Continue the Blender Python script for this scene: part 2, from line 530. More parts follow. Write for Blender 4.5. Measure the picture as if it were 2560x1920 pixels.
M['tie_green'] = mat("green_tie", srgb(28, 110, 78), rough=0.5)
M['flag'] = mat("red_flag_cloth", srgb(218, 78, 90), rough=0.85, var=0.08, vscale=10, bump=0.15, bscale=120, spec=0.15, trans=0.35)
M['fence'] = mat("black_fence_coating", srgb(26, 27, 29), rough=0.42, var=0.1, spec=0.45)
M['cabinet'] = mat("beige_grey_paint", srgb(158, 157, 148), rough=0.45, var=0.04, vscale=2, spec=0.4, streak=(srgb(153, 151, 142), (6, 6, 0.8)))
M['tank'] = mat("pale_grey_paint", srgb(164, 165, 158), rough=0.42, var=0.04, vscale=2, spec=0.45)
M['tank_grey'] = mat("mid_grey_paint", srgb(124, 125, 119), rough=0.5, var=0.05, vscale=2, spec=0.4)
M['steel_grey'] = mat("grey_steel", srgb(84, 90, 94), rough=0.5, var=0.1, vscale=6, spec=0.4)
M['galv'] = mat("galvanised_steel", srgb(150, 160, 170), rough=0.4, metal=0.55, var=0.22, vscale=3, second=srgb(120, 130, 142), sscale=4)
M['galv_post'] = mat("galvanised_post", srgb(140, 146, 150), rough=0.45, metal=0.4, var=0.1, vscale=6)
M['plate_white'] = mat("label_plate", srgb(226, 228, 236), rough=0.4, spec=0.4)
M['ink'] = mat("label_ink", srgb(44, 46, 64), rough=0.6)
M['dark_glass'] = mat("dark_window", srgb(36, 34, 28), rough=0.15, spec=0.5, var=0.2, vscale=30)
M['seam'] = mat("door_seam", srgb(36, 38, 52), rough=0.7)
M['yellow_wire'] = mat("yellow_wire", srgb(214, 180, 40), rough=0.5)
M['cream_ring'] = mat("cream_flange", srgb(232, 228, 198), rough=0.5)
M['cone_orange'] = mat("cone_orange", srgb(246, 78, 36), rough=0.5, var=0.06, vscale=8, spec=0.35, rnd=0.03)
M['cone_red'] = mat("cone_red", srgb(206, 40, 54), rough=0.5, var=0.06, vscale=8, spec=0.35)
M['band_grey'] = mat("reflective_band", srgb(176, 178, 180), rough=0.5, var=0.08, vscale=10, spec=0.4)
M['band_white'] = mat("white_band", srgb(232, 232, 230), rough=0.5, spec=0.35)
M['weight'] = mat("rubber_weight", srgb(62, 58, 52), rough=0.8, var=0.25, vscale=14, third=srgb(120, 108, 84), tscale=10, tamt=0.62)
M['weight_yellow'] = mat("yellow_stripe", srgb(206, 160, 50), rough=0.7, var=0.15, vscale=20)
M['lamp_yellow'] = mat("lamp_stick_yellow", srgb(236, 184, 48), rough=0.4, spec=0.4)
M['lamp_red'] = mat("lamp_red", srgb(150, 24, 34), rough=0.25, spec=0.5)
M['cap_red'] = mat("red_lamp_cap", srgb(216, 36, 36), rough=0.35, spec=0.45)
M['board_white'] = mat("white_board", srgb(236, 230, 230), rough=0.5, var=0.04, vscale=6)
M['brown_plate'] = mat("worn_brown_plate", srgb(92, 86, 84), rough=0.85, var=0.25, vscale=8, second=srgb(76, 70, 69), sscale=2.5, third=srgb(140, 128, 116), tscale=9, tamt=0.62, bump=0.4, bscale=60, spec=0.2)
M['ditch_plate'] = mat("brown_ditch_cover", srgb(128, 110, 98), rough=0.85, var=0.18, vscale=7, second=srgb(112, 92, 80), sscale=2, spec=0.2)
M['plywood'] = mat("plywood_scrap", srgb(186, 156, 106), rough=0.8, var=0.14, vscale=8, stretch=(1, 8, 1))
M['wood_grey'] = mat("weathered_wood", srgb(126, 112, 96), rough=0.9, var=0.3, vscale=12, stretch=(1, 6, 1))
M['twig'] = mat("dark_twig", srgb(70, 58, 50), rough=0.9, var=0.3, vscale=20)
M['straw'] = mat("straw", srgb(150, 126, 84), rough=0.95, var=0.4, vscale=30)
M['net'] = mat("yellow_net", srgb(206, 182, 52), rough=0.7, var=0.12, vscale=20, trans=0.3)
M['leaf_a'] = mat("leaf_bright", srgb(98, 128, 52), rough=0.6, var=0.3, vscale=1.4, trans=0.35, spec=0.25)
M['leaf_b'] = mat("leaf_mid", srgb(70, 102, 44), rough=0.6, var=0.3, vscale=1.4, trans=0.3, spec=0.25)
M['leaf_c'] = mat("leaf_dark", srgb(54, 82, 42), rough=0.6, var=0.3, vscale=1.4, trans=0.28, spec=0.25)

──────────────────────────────

## Exercise objective
Extract all of the data above without altering anything.

## Task solution
Continue the Blender Python script for this scene: part 2, from line 530. More parts follow. Write for Blender 4.5. Measure the picture as if it were 2560x1920 pixels.
M['tie_green'] = mat("green_tie", srgb(28, 110, 78), rough=0.5)
M['flag'] = mat("red_flag_cloth", srgb(218, 78, 90), rough=0.85, var=0.08, vscale=10, bump=0.15, bscale=120, spec=0.15, trans=0.35)
M['fence'] = mat("black_fence_coating", srgb(26, 27, 29), rough=0.42, var=0.1, spec=0.45)
M['cabinet'] = mat("beige_grey_paint", srgb(158, 157, 148), rough=0.45, var=0.04, vscale=2, spec=0.4, streak=(srgb(153, 151, 142), (6, 6, 0.8)))
M['tank'] = mat("pale_grey_paint", srgb(164, 165, 158), rough=0.42, var=0.04, vscale=2, spec=0.45)
M['tank_grey'] = mat("mid_grey_paint", srgb(124, 125, 119), rough=0.5, var=0.05, vscale=2, spec=0.4)
M['steel_grey'] = mat("grey_steel", srgb(84, 90, 94), rough=0.5, var=0.1, vscale=6, spec=0.4)
M['galv'] = mat("galvanised_steel", srgb(150, 160, 170), rough=0.4, metal=0.55, var=0.22, vscale=3, second=srgb(120, 130, 142), sscale=4)
M['galv_post'] = mat("galvanised_post", srgb(140, 146, 150), rough=0.45, metal=0.4, var=0.1, vscale=6)
M['plate_white'] = mat("label_plate", srgb(226, 228, 236), rough=0.4, spec=0.4)
M['ink'] = mat("label_ink", srgb(44, 46, 64), rough=0.6)
M['dark_glass'] = mat("dark_window", srgb(36, 34, 28), rough=0.15, spec=0.5, var=0.2, vscale=30)
M['seam'] = mat("door_seam", srgb(36, 38, 52), rough=0.7)
M['yellow_wire'] = mat("yellow_wire", srgb(214, 180, 40), rough=0.5)
M['cream_ring'] = mat("cream_flange", srgb(232, 228, 198), rough=0.5)
M['cone_orange'] = mat("cone_orange", srgb(246, 78, 36), rough=0.5, var=0.06, vscale=8, spec=0.35, rnd=0.03)
M['cone_red'] = mat("cone_red", srgb(206, 40, 54), rough=0.5, var=0.06, vscale=8, spec=0.35)
M['band_grey'] = mat("reflective_band", srgb(176, 178, 180), rough=0.5, var=0.08, vscale=10, spec=0.4)
M['band_white'] = mat("white_band", srgb(232, 232, 230), rough=0.5, spec=0.35)
M['weight'] = mat("rubber_weight", srgb(62, 58, 52), rough=0.8, var=0.25, vscale=14, third=srgb(120, 108, 84), tscale=10, tamt=0.62)
M['weight_yellow'] = mat("yellow_stripe", srgb(206, 160, 50), rough=0.7, var=0.15, vscale=20)
M['lamp_yellow'] = mat("lamp_stick_yellow", srgb(236, 184, 48), rough=0.4, spec=0.4)
M['lamp_red'] = mat("lamp_red", srgb(150, 24, 34), rough=0.25, spec=0.5)
M['cap_red'] = mat("red_lamp_cap", srgb(216, 36, 36), rough=0.35, spec=0.45)
M['board_white'] = mat("white_board", srgb(236, 230, 230), rough=0.5, var=0.04, vscale=6)
M['brown_plate'] = mat("worn_brown_plate", srgb(92, 86, 84), rough=0.85, var=0.25, vscale=8, second=srgb(76, 70, 69), sscale=2.5, third=srgb(140, 128, 116), tscale=9, tamt=0.62, bump=0.4, bscale=60, spec=0.2)
M['ditch_plate'] = mat("brown_ditch_cover", srgb(128, 110, 98), rough=0.85, var=0.18, vscale=7, second=srgb(112, 92, 80), sscale=2, spec=0.2)
M['plywood'] = mat("plywood_scrap", srgb(186, 156, 106), rough=0.8, var=0.14, vscale=8, stretch=(1, 8, 1))
M['wood_grey'] = mat("weathered_wood", srgb(126, 112, 96), rough=0.9, var=0.3, vscale=12, stretch=(1, 6, 1))
M['twig'] = mat("dark_twig", srgb(70, 58, 50), rough=0.9, var=0.3, vscale=20)
M['straw'] = mat("straw", srgb(150, 126, 84), rough=0.95, var=0.4, vscale=30)
M['net'] = mat("yellow_net", srgb(206, 182, 52), rough=0.7, var=0.12, vscale=20, trans=0.3)
M['leaf_a'] = mat("leaf_bright", srgb(98, 128, 52), rough=0.6, var=0.3, vscale=1.4, trans=0.35, spec=0.25)
M['leaf_b'] = mat("leaf_mid", srgb(70, 102, 44), rough=0.6, var=0.3, vscale=1.4, trans=0.3, spec=0.25)
M['leaf_c'] = mat("leaf_dark", srgb(54, 82, 42), rough=0.6, var=0.3, vscale=1.4, trans=0.28, spec=0.25)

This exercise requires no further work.